I thought of another approach to the InitImportantThing problem that I blogged about yesterday. I think it’s a bit harder to code, but it’s certainly explicit and avoids the magic method that Jon dislikes so much.

The crux of the problem is that ServiceHostBase needs a valid ServiceDescription in order to operate. The WCF team chose to provide said description to ServiceHostBase via the abstract CreateDescription method. But as we saw, ServiceHostBase can’t call CreateDescription from it’s own constructor. So instead, derived classes are forced to call InitializeDescription in their own constructor. Since that call isn’t enforced by the compiler, it’s easy to forget to include it.
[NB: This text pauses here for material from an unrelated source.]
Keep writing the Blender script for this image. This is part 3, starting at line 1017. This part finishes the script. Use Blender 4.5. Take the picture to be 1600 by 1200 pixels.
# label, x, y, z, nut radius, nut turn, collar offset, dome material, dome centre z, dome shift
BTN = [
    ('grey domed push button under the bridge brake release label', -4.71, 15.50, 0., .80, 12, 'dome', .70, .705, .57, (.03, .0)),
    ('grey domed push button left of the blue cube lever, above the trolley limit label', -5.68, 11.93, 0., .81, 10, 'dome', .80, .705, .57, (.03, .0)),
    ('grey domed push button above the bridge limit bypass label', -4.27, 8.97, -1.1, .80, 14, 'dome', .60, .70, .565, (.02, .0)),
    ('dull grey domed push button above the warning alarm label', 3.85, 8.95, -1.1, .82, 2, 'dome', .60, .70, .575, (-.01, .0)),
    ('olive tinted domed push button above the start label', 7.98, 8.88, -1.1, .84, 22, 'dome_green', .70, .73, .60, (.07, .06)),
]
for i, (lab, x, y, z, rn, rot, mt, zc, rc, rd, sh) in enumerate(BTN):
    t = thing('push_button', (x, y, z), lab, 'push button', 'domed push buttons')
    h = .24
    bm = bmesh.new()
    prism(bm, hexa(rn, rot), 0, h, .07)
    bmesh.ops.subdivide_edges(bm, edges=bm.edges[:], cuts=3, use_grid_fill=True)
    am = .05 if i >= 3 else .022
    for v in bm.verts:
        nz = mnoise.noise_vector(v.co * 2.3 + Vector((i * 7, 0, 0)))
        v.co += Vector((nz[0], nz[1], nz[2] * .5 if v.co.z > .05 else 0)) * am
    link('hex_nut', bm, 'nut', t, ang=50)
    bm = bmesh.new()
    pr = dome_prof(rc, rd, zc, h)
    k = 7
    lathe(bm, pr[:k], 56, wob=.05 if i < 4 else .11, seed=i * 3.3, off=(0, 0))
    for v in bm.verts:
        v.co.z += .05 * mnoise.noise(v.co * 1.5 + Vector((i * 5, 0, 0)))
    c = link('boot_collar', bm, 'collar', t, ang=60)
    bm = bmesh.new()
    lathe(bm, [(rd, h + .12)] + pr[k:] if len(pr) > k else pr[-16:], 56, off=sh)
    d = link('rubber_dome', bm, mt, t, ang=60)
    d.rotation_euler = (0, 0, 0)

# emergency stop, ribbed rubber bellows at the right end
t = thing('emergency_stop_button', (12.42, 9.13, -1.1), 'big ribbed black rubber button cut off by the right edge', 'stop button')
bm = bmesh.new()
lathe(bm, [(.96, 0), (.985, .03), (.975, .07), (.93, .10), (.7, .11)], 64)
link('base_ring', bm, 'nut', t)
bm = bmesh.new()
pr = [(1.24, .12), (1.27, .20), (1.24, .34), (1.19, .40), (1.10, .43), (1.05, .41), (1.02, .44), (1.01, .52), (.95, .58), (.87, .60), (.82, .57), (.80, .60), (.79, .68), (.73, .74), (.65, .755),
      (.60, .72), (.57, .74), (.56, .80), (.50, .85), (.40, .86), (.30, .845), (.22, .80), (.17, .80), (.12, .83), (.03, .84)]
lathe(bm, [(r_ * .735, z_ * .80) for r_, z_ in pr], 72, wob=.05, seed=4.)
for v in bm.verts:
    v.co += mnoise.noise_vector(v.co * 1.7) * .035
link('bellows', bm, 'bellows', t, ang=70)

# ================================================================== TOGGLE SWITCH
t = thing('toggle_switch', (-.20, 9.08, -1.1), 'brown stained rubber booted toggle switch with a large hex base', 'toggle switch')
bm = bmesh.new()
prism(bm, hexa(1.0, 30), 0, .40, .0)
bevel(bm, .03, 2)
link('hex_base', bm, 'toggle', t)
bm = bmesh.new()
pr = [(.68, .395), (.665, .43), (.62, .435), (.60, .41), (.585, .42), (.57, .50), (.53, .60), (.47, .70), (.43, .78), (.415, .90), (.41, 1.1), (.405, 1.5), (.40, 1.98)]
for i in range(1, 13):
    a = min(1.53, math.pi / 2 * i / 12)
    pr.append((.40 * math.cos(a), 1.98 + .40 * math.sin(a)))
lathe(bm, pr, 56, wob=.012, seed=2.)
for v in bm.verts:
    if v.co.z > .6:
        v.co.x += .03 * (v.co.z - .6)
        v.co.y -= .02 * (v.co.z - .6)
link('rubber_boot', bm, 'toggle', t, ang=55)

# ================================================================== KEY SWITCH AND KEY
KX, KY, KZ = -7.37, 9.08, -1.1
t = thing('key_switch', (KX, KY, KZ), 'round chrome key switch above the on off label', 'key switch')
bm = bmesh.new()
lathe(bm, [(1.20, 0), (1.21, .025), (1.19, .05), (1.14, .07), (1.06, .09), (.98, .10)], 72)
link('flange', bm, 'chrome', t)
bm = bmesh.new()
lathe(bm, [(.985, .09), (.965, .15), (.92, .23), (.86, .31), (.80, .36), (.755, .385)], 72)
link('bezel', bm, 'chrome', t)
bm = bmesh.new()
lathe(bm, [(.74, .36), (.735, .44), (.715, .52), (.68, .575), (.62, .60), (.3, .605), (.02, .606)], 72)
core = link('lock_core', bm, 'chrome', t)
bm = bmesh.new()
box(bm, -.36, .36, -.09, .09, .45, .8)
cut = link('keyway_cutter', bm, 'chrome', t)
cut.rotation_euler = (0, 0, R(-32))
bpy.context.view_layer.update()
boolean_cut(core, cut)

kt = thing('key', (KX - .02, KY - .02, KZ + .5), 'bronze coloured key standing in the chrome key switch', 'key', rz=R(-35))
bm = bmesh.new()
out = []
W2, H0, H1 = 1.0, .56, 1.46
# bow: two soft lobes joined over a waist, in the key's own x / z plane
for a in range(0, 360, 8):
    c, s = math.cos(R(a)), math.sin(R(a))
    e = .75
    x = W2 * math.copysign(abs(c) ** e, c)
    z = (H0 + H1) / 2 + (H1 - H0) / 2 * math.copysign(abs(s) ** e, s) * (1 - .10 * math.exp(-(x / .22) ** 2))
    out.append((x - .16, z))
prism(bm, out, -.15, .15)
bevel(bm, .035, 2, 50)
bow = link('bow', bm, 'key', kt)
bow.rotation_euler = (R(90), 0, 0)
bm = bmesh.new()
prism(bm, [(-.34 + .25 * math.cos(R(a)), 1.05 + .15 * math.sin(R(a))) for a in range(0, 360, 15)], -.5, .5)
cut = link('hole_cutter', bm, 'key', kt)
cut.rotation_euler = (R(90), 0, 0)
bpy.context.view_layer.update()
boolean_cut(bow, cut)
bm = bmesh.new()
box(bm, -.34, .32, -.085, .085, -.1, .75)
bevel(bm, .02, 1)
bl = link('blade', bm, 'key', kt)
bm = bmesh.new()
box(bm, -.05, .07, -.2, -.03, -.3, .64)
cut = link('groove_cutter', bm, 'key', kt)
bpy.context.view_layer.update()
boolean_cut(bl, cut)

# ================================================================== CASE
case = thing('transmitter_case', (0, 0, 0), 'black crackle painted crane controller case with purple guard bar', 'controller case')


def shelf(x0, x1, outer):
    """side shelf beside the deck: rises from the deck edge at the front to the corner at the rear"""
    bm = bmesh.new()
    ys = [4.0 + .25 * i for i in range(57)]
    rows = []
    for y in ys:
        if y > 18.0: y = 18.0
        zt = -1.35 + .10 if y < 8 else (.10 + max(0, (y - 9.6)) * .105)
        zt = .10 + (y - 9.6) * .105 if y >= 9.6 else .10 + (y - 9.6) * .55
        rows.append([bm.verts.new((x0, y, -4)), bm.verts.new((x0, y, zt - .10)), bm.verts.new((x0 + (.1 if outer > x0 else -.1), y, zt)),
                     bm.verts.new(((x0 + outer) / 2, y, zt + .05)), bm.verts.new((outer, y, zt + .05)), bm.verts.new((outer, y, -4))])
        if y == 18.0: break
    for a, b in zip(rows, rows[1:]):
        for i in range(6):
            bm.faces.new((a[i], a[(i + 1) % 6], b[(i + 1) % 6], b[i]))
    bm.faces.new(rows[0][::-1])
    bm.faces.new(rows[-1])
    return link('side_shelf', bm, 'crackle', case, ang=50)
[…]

Since the exception that gets thrown doesn’t really tell you what went wrong, it’s easy to spend hours trying to figure it out.

So here’s a better approach: since the ServiceHostBase needs a valid ServiceDescription in order to operate, why not pass it in as a constructor parameter?

ServiceHostBase has a protected constructor with no parameters. But since it needs you to call InitializeDescription in your derived class constructor, it really needs the ServiceDescription, a collection of ContractDescriptions (also returned from CreateDescription) and a collection of base addresses (passed into InitalizeDescription). If these were parameters on ServiceHostBase’s constructor, it could validate that information directly, without needing abstract or magic methods.

The one problem with this approach is that the creation of a ServiceDescription is non-trivial. ServiceHost’s implementation of CreateDescription generates the ServiceDescription by reflecting over the service type. You still need that code, but now you would call it from the base constructor initializer instead. That means it has to be a static method, but otherwise it would work just fine. Here’s yesterday’s code, updated for this approach:

public abstract class Base
{
    public Base(string importantThing)
    {
        if (string.IsNullOrEmpty(importantThing))
            throw new Exception();

        _importantThing = importantThing;

    }

    private string _importantThing;

    public string ImportantThing  
    {  
        get { return _importantThing; }  
    }
}

public class Derived : Base
{
    private object _data;

    public Derived(DateTime dt) : base(CreateImportantThing(dt))
    {
        _data = dt;
    }

    private static string CreateImportantThing(DateTime dt)
    {
        //this is obviously trivial, but could be much
        //more complicated if need be
        return dt.ToLongDateString();
    }
}

This seems like the best approach to me. You remove the un-obvious magic method call requirement when deriving your own service host while still enforcing the data consistency check in the base class during construction. Best of both worlds, right?

So I wonder why the WCF team didn’t do it this way?